Don’t hesitate to ask about the specifics of your students’ nighttime activities, and require them to keep their cell phone on so that you can reach them in case of an emergency. However, parents need to make sure not to abuse those lines of communication. Students will not tolerate calls to check in every hour.

Family Contributions

Your student is not a visitor to be waited on hand and foot, but the transition back into chore charts and making beds might take some adjustment for your student who has likely lived a slightly less well-kept lifestyle since moving into the dorms or an apartment. Don’t assume they will remember past household responsibilities or be excited about taking on dish duty and carting around younger siblings. Outline clear expectations as well as consequences for not contributing to the family to-do list. If they need a chart, make a chart or some other type of checklist so you don’t feel like a nag and they are well aware of the responsibilities.

“As parents, we love to help our children out because we are glad to have them home. But they learned to live on your own this year, which means they can help out at home and show off what they have learned. Get them to try some new meals they can cook in the dorm for next year. This is a great time for them to practice new cooking skills for next year and keep up with their newly learned laundry skills.”

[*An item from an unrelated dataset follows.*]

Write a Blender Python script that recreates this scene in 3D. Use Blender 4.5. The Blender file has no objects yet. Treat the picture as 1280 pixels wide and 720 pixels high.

Many students consider summer employment during the break. Talk with them about job/internship options and responsible money saving strategies so that they can build a savings for spending money or books during the school year. It is also important to discuss the importance of balance. Although making some extra cash during the summer is a conscientious use of time, students should not overload themselves. Down time is essential for a healthy, growing college student. They have the rest of their lives to be chained to a desk or serving others in some way. Encourage them to work, but not so much that they have to forego poolside chats with friends and movie nights with the family.

The summer months can be a cherished time for reconnecting as a family. Communicate early and often with your student to ensure their successful transition back into your life. You might be surprised at how much they have grown in a year if you address them as adults and ask their input when establishing ground rules on which the entire family can agree.

“Yes, Virginia” they can come home again and everyone can enjoy the new young adult that has emerged from their college experience,” Franklin said. “If home is a safe nest that accepts the new reliable adult they are becoming you will foster a home for them to continue to want to come home long after graduation.”